Aristophanes (446-386 BC) was a comic play-write in ancient Athens, writing at a time when western culture was changing from an oral to a literate society.   Along with Plato (427 - 347BC) Aristophanes was one of the few sources of the views and thoughts of the philosopher Socrates (496- 399 BC) who believed that the written word would be a threat to the power of thought and memory. His play Birds first performed in Athens (414 BC) and follows the trail of two characters, who leave Athens in order to build their own city in the sky “Cloudcuckoo land”. However on establishing the city the characters quickly find that familiar problems occur and no matter where they travel they can only rebuild Athens.

 

Similar ideas can be traced through the early days of other technologies such as Radio, Telephones, the printing press and writing. These systems all started with the hope of empowering the masses and freeing the mind by enabling thoughts and opinions firstly to be recorded, then to be circulated to a wider audience. The speed of this development dramatically increased and accelerated towards the end of the 20th Century.
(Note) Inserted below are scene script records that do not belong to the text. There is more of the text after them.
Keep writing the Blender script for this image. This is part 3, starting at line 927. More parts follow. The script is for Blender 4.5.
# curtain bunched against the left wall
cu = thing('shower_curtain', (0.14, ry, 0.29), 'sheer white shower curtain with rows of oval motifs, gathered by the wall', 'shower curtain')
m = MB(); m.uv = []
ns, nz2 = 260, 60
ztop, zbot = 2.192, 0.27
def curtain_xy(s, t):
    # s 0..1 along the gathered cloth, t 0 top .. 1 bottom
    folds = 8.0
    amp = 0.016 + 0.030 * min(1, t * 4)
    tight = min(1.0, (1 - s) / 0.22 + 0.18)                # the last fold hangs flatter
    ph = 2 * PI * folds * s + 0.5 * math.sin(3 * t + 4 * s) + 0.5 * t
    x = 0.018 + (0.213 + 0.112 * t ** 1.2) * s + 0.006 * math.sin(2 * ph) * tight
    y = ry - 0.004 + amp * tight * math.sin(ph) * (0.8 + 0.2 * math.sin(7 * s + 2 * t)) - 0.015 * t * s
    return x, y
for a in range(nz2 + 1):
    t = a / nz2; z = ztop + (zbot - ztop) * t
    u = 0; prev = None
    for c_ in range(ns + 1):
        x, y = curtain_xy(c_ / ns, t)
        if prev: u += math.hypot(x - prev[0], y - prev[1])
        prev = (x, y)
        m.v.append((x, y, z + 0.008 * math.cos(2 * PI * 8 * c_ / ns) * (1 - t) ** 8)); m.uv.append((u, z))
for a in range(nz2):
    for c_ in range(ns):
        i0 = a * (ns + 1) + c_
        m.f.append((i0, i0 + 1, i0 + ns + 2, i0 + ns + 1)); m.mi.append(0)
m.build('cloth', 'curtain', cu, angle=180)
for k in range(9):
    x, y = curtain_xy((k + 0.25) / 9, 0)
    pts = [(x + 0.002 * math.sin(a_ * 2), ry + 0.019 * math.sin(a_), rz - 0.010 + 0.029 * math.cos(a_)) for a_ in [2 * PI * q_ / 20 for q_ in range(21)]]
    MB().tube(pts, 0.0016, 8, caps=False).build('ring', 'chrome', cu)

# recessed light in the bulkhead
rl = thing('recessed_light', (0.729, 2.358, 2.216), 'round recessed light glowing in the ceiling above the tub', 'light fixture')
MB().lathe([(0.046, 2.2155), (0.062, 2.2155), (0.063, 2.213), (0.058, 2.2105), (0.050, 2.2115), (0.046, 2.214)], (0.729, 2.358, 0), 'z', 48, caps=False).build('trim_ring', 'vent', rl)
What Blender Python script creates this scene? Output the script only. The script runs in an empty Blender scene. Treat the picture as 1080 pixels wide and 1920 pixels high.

It was the Internet that broke with the traditions of the mass media that preceded it by enabling individuals to directly communicate with each other, this having many similarities to an oral society where messages are kept alive by repetition and word of mouth.

 

The story of the Birds 2012 begins in Ancient Athens with the adventures of Goodhope and Makemedo, and takes us on a hyper-linked, kaleidoscopic, fragmented ride, through the steadily increasing development of communications technology right up to the present day. On the journey it deals with arguments being fought over freedom of speech on the Internet and then takes a nostalgic glance into the future, to wonder what can be learned from Aristophanes?